◆ **Supplied records**:
○ ○ ○
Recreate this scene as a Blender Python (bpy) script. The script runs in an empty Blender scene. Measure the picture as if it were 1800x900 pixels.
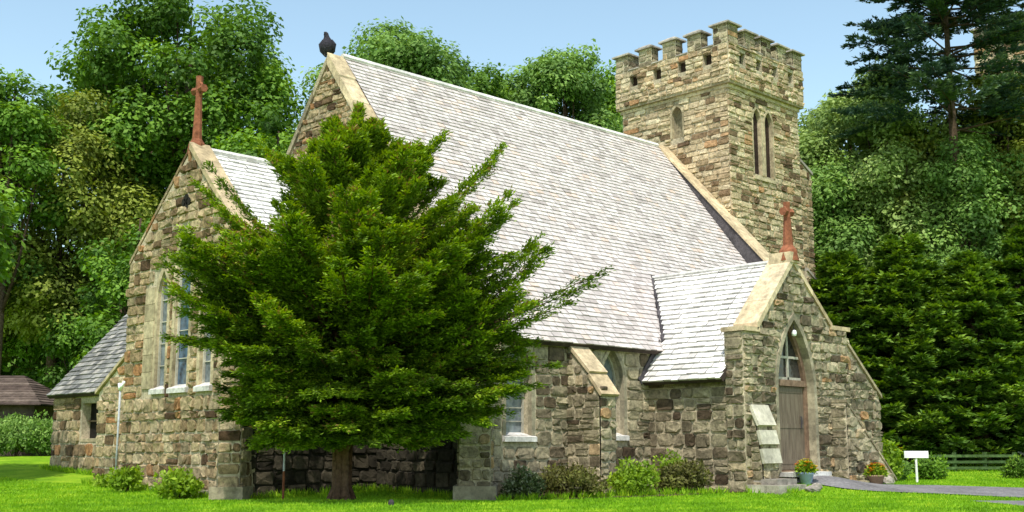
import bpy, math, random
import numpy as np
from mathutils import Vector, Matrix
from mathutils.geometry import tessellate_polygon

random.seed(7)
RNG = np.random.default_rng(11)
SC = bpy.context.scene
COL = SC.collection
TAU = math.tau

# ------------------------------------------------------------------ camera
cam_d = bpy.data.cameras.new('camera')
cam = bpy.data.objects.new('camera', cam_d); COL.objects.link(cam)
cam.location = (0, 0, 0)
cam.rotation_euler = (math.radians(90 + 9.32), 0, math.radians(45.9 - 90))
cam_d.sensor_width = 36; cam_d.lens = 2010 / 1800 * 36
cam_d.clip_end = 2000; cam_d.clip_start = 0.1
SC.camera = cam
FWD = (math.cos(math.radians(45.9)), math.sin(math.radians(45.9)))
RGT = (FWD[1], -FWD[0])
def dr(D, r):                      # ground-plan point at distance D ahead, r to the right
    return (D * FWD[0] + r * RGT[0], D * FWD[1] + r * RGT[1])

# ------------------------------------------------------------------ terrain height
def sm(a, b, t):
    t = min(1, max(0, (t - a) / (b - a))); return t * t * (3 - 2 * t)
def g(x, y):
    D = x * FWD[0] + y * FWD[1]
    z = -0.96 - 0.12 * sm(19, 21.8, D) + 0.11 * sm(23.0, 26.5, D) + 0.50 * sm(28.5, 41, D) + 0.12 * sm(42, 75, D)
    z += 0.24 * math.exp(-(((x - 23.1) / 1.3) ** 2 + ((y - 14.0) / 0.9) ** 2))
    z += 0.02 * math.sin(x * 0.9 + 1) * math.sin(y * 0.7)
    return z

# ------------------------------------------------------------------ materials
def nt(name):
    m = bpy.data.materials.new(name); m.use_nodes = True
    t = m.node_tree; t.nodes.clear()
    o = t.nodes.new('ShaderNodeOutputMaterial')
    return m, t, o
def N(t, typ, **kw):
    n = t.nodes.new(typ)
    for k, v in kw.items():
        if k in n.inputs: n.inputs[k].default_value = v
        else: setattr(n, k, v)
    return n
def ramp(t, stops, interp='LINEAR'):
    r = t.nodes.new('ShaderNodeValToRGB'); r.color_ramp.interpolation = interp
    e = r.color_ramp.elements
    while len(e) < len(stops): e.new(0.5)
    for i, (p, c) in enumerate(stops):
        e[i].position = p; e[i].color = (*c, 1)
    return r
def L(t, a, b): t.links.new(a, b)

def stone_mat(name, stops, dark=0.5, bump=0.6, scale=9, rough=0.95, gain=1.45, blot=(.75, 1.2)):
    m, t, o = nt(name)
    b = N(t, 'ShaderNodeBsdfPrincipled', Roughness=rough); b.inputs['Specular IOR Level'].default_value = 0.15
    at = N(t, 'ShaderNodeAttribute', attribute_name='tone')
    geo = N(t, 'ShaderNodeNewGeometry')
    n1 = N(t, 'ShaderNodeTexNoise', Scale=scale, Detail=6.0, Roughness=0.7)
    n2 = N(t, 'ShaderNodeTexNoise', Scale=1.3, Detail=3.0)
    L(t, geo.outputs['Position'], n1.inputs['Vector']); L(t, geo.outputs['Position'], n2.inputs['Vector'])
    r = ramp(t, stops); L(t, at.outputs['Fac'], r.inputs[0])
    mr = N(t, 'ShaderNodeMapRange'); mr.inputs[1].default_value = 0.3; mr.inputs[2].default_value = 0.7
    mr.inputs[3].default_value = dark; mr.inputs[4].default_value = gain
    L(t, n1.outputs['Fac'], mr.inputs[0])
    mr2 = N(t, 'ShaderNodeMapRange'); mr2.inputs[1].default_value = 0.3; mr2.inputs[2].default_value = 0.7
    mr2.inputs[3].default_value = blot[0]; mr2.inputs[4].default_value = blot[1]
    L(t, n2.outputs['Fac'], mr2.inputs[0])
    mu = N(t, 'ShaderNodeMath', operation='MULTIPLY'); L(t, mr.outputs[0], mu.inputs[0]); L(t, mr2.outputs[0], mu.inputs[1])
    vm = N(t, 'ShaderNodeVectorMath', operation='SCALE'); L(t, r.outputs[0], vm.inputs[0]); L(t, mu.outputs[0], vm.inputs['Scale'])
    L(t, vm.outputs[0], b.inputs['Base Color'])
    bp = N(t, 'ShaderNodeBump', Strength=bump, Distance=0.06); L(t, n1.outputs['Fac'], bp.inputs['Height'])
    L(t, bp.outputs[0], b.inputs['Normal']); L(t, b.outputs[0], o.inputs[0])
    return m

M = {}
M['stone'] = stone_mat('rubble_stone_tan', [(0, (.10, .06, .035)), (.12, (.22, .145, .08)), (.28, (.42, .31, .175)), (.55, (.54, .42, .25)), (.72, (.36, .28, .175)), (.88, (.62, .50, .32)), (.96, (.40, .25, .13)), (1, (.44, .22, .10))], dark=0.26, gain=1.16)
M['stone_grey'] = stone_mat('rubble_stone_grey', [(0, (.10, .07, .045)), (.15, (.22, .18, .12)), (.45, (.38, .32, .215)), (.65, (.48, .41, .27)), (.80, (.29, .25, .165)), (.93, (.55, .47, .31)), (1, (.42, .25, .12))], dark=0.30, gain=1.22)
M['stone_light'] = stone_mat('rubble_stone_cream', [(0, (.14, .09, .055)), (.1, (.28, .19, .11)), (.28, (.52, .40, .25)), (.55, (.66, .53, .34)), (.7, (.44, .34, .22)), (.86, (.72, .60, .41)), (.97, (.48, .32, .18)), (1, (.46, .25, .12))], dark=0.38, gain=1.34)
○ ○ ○
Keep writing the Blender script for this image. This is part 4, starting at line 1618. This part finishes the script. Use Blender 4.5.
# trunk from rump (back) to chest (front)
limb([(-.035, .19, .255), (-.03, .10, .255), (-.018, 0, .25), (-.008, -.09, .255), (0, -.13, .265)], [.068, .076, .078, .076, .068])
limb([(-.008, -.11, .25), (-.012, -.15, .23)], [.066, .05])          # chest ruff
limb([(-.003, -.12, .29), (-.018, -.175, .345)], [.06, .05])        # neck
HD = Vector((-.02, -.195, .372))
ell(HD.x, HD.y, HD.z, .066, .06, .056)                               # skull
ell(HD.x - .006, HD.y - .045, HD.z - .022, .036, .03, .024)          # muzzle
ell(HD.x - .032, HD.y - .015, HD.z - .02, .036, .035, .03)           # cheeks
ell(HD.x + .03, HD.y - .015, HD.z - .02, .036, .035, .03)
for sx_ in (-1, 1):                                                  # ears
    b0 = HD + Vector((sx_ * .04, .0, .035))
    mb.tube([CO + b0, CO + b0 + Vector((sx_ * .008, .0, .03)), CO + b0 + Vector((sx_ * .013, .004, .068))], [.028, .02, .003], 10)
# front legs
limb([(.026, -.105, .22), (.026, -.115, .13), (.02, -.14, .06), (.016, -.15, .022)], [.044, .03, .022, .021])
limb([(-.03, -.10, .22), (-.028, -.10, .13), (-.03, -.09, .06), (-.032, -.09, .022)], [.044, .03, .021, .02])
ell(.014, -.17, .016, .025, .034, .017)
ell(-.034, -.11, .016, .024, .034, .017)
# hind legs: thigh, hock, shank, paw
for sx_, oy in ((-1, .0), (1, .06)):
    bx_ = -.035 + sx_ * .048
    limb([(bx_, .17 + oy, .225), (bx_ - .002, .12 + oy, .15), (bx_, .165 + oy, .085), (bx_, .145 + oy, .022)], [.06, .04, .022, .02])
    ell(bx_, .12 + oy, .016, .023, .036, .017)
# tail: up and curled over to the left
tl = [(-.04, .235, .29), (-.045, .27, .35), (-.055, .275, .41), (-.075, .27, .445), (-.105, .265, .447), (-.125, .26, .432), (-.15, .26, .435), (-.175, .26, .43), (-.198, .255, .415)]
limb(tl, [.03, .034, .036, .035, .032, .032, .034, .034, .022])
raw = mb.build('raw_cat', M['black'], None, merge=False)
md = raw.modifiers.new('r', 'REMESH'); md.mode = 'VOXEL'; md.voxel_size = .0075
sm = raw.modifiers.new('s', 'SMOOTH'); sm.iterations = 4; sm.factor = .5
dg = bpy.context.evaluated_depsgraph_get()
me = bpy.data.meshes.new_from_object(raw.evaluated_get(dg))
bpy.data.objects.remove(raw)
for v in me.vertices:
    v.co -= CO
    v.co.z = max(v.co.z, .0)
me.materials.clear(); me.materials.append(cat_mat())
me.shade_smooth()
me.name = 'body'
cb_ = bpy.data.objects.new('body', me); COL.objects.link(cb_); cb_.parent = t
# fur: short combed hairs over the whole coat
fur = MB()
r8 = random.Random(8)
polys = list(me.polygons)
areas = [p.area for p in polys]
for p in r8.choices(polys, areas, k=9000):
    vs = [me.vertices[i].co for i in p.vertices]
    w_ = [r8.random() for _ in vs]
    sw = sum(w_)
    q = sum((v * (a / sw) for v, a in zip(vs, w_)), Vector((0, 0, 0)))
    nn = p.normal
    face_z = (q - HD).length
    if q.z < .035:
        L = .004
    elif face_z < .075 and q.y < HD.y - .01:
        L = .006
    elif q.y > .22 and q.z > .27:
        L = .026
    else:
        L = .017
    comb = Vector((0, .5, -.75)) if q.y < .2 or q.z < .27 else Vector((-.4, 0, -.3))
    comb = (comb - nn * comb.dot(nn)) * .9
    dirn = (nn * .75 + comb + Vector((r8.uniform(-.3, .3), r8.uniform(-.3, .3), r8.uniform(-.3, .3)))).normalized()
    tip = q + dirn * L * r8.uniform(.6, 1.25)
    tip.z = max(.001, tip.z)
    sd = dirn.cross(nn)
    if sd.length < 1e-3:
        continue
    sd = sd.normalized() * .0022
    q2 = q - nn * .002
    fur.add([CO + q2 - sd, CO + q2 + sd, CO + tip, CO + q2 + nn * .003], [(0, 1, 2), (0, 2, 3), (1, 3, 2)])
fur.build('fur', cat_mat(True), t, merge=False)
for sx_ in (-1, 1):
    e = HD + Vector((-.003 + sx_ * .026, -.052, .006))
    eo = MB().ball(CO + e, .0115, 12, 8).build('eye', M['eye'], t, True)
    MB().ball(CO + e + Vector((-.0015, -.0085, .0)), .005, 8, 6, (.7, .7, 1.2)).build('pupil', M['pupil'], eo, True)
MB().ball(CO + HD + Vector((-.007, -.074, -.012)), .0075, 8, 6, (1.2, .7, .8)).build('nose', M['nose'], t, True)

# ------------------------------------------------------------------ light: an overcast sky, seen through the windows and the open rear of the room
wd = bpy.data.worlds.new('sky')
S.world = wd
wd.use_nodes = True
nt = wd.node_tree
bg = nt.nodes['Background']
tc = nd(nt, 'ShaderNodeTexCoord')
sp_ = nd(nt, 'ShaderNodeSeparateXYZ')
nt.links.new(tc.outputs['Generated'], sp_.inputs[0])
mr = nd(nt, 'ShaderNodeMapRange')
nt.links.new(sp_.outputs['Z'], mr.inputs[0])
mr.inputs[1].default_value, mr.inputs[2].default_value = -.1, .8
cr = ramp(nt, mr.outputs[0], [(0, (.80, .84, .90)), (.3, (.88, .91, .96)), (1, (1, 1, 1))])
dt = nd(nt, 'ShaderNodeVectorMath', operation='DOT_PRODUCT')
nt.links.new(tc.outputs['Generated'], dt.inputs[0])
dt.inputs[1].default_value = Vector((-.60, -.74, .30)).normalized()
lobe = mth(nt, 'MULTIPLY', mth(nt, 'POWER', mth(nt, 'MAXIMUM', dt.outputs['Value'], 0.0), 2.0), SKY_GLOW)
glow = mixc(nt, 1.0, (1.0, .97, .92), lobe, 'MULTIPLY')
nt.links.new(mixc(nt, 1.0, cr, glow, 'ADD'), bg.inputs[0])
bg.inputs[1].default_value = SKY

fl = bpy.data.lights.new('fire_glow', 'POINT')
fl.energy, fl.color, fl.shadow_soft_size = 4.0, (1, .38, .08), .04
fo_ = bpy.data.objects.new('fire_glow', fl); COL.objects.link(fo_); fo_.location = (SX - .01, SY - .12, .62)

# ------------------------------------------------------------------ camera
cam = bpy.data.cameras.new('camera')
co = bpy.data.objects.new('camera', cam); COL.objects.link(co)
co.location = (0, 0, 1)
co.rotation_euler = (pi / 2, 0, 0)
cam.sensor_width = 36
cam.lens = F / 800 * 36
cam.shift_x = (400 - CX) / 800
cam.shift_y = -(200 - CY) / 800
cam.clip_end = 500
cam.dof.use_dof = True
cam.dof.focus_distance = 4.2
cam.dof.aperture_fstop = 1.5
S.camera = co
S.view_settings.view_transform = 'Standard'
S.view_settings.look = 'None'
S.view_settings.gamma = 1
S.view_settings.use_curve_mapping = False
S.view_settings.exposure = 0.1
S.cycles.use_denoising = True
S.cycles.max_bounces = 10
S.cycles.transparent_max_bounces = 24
○ ○ ○
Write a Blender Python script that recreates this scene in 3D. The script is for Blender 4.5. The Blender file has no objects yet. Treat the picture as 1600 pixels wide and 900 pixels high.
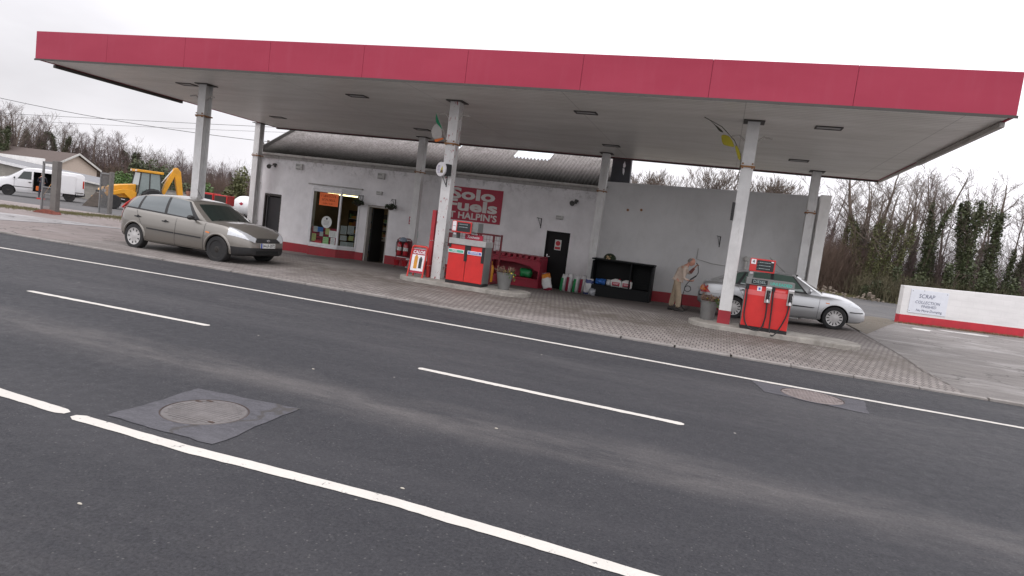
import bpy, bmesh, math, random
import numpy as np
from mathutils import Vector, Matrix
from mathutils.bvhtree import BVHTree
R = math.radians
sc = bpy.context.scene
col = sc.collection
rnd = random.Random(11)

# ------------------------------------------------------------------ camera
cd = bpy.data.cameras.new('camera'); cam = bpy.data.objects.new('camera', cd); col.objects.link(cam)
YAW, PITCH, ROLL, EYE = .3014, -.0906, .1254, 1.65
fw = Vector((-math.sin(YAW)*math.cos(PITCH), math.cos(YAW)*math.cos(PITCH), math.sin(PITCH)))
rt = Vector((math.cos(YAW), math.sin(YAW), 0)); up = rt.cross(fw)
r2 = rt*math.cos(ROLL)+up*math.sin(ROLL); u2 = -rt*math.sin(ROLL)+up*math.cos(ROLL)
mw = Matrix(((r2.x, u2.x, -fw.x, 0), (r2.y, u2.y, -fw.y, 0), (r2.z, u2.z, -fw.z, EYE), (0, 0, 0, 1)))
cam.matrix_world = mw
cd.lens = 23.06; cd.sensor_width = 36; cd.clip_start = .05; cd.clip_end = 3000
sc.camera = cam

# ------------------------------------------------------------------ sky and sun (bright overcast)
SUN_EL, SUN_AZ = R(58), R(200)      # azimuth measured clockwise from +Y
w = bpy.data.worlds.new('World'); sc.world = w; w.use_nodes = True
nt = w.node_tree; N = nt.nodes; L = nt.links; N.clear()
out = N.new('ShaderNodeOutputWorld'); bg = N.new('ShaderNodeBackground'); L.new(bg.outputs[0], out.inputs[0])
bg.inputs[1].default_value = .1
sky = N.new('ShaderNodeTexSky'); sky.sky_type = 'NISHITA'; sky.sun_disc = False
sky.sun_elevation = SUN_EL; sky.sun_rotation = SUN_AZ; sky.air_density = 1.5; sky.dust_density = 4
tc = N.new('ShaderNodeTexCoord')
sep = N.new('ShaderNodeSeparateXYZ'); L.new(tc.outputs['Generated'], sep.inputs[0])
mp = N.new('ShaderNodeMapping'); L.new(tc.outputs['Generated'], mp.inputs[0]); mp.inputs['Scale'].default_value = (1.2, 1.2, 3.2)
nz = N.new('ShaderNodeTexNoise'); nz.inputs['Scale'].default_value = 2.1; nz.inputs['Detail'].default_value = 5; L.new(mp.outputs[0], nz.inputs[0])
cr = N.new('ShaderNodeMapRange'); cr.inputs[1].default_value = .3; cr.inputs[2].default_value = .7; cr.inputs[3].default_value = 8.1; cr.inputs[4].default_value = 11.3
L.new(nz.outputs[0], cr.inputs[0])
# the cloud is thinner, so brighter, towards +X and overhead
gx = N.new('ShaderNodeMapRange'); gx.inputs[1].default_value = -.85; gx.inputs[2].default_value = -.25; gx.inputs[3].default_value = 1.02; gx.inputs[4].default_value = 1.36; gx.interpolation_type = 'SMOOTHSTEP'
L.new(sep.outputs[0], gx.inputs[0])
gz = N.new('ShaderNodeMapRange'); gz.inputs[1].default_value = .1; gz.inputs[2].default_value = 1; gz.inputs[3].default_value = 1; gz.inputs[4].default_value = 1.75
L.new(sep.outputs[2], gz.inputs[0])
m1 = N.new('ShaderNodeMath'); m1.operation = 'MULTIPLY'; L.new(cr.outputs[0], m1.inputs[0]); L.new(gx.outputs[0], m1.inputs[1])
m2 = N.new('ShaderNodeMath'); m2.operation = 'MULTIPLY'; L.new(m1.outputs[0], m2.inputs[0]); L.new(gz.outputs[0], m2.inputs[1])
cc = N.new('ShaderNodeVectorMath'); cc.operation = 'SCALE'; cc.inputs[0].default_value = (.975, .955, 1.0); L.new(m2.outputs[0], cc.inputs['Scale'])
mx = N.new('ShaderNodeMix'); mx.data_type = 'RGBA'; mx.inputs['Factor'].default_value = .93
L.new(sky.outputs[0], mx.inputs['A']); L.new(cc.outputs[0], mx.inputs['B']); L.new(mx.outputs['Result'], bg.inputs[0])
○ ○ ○
◆ **Short problem**: From the material above, reproduce only what runs from the line holding "Recreate this scene" down to the line holding "TAU = math.tau", both included, pictures excluded.

◆ **Final answer**:
Recreate this scene as a Blender Python (bpy) script. The script runs in an empty Blender scene. Measure the picture as if it were 1800x900 pixels.
import bpy, math, random
import numpy as np
from mathutils import Vector, Matrix
from mathutils.geometry import tessellate_polygon

random.seed(7)
RNG = np.random.default_rng(11)
SC = bpy.context.scene
COL = SC.collection
TAU = math.tau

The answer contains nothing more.